EDWARD RETURNS HOME.

When Edward knew that his wife and family had reached Banff, he returned home, and was joyfully met by his wife and bairns. Home had already begun to look more homely. There was a fire to sit down beside, and a family circle to converse with. Care, despondency, and despair, had already to a certain extent been cast aside. There would yet be peace and plenty about the fireside. Edward threw off the showman’s garb, and donned that of the hard-working sutor.[35] Next morning he was busy at his trade, sewing, hammering, and “skelping away at the leather.”

BEGINS AGAIN.

During the ensuing autumn and winter, he passed his time at his ordinary daily work. He refrained from going out at night. He had parted with all his objects in Natural History, and he did nothing as yet to replace them.
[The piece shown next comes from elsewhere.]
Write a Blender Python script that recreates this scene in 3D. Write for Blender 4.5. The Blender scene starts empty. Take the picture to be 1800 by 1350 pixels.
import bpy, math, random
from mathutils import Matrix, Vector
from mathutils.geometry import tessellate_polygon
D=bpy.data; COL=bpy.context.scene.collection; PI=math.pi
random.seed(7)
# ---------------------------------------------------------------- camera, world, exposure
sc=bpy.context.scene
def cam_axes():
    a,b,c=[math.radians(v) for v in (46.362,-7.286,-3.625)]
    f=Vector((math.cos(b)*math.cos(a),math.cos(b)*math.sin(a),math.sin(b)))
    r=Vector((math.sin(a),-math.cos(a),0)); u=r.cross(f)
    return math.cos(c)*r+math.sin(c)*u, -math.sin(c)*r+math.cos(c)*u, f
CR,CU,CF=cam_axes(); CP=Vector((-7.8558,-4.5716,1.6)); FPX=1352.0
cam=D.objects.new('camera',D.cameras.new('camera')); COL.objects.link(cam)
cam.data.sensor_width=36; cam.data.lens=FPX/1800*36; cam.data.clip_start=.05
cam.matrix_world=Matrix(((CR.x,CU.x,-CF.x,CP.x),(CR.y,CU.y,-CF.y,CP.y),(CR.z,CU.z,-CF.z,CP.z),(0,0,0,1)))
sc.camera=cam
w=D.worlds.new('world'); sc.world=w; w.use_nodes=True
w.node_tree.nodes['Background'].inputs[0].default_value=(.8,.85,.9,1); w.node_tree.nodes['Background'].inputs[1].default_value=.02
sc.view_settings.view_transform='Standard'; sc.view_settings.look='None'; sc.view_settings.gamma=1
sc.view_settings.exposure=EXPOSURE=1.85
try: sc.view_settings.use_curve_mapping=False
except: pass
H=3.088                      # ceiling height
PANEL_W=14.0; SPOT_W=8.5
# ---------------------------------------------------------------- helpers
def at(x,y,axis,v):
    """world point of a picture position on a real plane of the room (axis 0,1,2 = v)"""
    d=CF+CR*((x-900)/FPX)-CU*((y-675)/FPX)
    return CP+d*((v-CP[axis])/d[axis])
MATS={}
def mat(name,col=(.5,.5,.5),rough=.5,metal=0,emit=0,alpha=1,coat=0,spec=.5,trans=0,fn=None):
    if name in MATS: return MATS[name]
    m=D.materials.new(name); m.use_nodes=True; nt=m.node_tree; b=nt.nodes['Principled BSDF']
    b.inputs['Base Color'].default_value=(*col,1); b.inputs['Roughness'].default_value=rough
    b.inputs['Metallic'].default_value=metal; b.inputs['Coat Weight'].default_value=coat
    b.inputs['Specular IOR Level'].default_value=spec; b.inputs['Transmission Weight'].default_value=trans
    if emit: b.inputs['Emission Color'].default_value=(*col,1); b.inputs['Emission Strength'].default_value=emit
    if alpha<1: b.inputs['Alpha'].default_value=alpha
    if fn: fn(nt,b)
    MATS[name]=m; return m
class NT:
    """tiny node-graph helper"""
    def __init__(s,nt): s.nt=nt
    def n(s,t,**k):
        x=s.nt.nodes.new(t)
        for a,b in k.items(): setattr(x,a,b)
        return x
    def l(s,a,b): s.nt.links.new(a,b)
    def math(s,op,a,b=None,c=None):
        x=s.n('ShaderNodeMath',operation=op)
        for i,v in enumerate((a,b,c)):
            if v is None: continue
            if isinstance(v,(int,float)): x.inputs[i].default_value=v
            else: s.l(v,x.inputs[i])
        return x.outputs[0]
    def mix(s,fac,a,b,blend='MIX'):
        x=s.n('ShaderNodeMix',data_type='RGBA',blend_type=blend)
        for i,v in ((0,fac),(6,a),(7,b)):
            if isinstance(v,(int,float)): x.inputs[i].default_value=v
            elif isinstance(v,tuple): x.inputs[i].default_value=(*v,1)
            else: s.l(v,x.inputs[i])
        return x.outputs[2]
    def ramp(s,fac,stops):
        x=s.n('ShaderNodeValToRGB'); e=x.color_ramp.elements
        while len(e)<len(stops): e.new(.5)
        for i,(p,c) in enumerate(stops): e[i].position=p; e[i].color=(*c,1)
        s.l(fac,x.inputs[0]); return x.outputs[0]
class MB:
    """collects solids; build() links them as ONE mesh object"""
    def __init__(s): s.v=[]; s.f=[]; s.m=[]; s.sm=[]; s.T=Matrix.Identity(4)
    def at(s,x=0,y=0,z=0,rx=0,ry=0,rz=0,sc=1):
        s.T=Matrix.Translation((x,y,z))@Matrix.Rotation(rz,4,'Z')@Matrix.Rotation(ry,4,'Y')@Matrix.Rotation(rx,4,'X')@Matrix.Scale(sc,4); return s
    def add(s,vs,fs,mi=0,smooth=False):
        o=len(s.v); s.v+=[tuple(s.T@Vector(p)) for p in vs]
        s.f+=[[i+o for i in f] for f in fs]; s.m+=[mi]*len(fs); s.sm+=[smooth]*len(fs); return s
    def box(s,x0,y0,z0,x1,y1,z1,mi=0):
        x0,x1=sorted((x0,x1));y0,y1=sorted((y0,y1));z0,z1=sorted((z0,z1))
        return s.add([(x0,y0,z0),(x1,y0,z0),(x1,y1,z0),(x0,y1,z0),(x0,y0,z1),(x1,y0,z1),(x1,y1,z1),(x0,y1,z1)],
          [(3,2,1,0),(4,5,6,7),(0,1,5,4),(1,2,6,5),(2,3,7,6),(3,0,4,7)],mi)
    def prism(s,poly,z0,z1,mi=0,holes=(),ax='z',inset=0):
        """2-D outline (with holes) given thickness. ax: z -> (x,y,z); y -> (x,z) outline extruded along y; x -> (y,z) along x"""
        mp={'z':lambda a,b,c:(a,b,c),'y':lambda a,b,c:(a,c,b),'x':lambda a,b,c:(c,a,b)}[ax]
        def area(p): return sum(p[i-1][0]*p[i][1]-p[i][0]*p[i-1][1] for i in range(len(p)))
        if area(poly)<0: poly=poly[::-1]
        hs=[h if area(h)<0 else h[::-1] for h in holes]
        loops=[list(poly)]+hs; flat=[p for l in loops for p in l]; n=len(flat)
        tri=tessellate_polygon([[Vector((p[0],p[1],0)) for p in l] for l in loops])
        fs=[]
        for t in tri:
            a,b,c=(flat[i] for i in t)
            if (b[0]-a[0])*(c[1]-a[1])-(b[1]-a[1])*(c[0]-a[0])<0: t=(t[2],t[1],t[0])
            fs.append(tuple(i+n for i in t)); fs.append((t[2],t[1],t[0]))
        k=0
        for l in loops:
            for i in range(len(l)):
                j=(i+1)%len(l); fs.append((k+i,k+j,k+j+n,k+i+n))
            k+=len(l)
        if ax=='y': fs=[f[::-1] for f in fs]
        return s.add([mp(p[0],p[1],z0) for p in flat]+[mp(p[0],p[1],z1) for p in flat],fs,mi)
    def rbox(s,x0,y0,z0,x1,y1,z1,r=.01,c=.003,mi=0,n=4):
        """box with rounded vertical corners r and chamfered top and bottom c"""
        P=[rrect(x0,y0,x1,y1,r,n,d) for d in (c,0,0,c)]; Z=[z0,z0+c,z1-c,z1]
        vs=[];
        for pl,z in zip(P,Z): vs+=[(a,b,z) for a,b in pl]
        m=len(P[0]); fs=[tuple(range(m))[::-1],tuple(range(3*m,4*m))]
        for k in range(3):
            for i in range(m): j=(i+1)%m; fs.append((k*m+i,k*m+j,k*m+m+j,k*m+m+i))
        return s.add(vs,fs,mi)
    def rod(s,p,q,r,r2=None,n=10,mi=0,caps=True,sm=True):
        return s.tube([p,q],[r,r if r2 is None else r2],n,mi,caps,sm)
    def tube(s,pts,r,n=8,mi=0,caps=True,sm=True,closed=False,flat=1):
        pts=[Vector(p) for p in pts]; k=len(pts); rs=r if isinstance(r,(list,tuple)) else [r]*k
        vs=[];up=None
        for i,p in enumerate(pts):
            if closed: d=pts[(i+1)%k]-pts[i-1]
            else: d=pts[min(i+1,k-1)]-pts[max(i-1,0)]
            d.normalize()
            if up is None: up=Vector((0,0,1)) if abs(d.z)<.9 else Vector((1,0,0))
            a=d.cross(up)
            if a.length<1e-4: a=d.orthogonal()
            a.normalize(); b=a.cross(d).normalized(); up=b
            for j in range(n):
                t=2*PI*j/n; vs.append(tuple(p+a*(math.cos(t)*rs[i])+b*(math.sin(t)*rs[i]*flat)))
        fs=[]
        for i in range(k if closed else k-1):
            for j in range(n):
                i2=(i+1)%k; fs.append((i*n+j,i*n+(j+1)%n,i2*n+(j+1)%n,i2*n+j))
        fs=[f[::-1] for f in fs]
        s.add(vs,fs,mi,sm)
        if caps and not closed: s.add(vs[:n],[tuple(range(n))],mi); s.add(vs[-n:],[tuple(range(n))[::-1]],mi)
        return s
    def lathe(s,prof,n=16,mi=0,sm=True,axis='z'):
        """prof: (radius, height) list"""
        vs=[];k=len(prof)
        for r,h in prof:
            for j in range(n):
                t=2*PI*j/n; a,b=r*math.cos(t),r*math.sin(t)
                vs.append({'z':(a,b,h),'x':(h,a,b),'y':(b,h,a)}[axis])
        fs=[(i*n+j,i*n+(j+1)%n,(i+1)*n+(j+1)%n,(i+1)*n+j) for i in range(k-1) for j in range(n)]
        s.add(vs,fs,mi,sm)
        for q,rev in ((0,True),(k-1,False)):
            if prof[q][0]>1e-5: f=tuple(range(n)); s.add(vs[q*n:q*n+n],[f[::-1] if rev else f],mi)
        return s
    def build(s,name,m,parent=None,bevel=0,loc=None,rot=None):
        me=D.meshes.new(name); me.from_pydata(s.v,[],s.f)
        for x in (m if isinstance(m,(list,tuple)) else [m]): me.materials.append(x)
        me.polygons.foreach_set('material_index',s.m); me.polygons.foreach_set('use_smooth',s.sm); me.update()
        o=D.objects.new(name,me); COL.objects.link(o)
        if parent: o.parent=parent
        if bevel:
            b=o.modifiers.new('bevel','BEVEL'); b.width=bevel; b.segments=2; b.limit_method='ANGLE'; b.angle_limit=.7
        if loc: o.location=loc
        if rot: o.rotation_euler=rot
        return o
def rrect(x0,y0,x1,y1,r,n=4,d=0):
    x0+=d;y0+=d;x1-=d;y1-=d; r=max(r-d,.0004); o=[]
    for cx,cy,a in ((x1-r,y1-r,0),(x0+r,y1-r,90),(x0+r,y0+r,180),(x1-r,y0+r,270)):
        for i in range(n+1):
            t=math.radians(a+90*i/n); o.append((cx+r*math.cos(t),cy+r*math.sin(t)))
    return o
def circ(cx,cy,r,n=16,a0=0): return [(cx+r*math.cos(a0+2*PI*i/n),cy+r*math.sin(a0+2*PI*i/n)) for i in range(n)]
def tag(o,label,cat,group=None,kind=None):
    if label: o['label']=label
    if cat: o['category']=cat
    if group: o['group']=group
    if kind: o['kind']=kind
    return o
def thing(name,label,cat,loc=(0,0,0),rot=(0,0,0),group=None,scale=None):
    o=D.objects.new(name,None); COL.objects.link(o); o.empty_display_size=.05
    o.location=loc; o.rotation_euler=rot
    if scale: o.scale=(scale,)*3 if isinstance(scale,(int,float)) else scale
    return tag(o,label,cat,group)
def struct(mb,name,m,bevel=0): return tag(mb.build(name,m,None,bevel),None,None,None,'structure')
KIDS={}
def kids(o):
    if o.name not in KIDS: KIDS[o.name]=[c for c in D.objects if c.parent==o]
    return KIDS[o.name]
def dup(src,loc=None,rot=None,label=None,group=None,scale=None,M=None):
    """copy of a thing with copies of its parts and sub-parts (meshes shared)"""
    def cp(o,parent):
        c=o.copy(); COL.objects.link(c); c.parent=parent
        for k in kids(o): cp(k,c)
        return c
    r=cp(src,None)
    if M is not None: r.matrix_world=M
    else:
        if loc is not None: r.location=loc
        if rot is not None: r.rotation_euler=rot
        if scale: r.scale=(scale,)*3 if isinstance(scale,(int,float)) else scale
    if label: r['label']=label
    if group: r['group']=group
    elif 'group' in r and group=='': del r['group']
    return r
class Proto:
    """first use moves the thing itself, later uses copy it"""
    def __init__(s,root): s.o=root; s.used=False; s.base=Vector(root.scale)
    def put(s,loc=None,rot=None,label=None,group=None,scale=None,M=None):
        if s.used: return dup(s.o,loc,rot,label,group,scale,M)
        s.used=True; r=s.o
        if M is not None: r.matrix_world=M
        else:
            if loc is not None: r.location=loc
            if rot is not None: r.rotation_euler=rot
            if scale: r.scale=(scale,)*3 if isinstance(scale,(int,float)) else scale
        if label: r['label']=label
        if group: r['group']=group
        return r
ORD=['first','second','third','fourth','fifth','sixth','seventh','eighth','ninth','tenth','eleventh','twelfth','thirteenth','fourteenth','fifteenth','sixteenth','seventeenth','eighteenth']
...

But his mind had been at work all the while. As spring advanced, he found it impossible to check his ruling passion. His day’s work done, he again started with his gun on his shoulder, his insect boxes and appendages slung round his back, his plant case by his side, and a host of pill boxes, small bottles, and such like, packed in his pockets. Away he went, with heart as light as a feather, to search, as long as light remained, for tenants of the woods, the fields, and the sea-shore.

When daylight faded into darkness, he would sit down as usual for a nap—it did not matter where,—by the side of a rock, on a sand-bank, in a hole in the ground, in a dry ditch, under the cover of a bush, behind a dyke, in a ruined castle, or by the side of a tree: it was all the same to him. There he lay until the first peep of morning appeared, when he started up, and was at work again. He continued, until he thought he had just sufficient time left to get to his workshop by the appointed hour.